-- START Stored data --

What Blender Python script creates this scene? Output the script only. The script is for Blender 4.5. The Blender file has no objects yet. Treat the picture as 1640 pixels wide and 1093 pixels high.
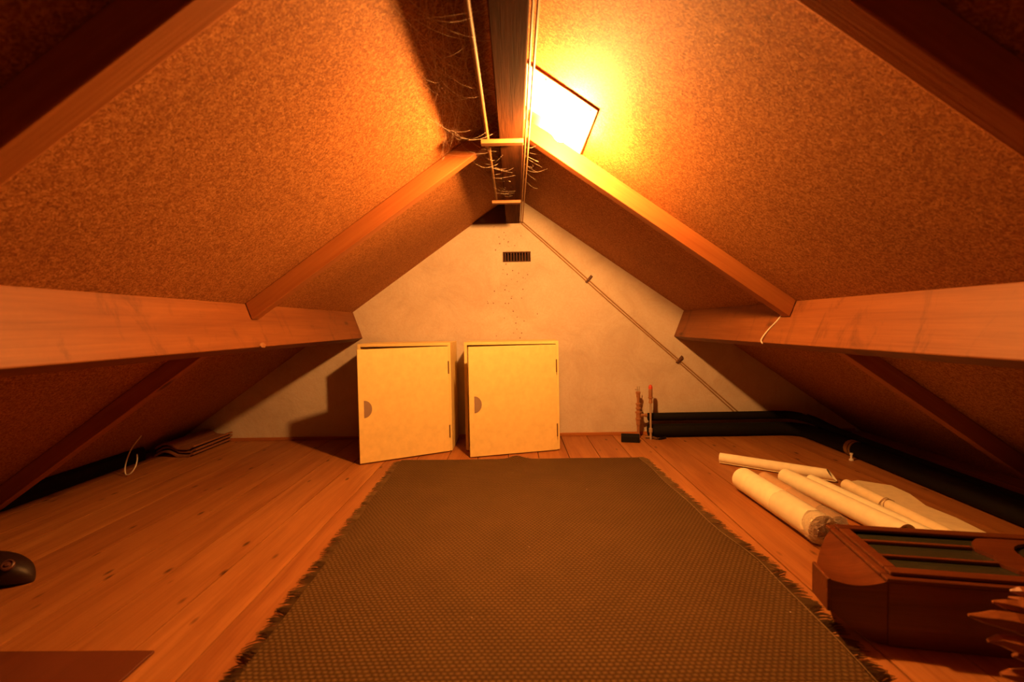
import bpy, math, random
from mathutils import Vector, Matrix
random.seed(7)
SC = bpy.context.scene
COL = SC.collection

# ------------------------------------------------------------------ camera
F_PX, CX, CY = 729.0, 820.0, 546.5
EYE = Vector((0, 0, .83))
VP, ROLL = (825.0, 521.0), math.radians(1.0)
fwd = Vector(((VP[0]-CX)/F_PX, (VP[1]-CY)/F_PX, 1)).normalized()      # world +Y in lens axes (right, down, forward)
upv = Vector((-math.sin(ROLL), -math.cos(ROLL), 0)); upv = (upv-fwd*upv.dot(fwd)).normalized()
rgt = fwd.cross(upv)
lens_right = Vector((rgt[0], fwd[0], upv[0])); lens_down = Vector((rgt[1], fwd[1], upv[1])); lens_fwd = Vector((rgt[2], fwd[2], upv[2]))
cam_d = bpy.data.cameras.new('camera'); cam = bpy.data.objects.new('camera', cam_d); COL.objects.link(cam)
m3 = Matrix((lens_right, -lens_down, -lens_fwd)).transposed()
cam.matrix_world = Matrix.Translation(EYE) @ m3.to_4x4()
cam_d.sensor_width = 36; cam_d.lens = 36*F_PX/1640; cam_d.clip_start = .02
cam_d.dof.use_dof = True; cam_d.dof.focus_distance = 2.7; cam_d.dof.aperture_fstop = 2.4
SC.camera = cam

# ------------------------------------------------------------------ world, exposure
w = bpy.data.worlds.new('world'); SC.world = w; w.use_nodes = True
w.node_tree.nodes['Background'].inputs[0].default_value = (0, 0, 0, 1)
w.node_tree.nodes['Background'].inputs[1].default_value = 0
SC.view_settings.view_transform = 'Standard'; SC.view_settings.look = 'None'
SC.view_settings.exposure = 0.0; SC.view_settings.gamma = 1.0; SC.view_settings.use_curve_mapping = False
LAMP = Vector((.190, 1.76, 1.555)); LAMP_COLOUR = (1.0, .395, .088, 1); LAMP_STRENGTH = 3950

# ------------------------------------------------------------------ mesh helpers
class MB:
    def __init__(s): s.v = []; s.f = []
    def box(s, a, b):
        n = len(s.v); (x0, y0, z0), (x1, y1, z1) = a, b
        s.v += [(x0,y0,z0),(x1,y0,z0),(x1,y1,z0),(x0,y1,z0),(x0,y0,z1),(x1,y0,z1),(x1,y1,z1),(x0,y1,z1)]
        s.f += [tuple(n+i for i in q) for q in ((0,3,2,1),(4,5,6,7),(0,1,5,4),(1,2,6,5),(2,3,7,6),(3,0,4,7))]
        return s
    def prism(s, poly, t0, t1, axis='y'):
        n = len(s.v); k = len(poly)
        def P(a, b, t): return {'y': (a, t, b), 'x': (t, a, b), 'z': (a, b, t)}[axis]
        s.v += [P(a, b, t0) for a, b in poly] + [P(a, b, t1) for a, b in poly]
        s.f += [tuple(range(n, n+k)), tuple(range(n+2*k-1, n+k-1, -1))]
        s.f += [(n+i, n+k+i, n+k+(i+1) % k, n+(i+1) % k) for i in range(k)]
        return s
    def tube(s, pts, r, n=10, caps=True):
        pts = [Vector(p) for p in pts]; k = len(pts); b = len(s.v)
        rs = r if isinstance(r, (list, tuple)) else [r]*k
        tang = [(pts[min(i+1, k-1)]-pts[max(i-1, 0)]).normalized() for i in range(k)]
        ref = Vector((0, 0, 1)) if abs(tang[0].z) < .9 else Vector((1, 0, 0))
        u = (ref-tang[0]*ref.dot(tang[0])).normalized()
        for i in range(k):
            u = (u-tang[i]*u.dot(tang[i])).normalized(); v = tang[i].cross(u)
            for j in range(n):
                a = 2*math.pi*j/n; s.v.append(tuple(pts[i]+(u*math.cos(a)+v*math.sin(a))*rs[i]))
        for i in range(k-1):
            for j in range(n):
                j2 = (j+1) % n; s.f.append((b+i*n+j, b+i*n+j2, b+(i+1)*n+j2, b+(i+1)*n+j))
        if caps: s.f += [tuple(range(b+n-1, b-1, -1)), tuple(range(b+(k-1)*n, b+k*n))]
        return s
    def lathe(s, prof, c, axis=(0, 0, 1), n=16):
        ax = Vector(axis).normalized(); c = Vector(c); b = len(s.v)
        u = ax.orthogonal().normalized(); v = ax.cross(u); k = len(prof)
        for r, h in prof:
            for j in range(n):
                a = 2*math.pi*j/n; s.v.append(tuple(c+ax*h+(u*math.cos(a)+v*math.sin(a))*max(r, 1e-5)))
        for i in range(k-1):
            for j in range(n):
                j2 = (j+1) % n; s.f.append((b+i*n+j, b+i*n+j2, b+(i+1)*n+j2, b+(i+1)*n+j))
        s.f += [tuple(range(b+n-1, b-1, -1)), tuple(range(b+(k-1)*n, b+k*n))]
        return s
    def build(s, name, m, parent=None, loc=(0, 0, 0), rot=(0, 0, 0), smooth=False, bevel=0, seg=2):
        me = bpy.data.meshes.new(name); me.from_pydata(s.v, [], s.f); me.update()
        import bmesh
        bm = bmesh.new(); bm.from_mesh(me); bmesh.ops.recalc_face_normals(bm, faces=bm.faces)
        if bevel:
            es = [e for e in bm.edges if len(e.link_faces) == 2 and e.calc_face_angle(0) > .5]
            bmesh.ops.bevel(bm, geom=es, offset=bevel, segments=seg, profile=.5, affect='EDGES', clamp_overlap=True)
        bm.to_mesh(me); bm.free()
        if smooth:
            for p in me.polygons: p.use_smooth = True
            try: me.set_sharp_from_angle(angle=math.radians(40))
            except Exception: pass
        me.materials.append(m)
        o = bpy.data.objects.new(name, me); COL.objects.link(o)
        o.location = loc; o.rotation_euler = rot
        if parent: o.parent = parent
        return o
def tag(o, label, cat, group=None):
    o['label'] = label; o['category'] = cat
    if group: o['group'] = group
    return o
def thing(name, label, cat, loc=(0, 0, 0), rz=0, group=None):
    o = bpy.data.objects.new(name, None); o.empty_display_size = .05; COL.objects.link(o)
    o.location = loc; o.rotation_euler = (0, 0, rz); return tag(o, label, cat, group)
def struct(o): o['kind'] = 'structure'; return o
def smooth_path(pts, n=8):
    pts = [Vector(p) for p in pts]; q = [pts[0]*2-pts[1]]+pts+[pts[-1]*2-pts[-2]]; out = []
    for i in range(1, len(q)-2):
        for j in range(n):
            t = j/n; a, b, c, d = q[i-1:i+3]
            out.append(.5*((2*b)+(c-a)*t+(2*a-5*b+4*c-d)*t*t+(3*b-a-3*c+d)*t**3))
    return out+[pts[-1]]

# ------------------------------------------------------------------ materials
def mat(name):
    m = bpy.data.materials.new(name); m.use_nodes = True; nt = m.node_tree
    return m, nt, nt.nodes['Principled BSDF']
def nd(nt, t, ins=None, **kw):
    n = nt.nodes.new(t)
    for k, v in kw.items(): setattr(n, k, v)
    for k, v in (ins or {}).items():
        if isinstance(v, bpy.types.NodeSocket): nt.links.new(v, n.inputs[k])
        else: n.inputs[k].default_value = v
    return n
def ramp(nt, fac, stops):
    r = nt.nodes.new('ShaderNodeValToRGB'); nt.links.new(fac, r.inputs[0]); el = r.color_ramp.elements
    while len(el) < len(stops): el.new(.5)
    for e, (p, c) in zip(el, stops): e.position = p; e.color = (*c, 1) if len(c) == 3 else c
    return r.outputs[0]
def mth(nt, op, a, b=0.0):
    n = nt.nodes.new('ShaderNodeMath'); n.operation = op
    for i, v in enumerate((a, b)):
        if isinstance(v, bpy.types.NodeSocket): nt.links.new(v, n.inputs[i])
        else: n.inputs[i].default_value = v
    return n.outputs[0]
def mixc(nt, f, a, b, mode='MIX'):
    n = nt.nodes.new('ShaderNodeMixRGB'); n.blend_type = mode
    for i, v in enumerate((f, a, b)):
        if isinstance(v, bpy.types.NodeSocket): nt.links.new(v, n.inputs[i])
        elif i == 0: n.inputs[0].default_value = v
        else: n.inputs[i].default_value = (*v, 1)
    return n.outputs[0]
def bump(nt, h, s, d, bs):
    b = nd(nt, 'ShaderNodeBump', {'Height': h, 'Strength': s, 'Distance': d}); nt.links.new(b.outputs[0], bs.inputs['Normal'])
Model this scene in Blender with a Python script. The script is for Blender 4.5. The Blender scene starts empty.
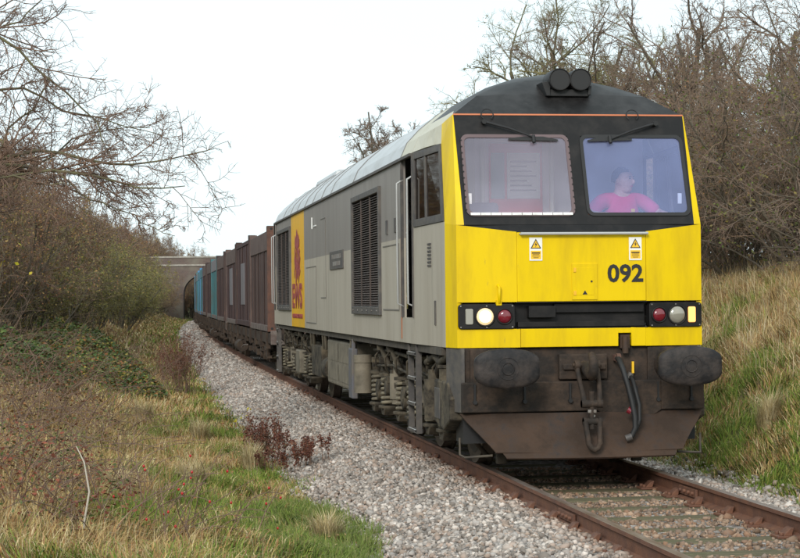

-- END Stored data --

What to do - State the count of lines holding the string "scene" in the listing above, and nothing else.

Written solution - 3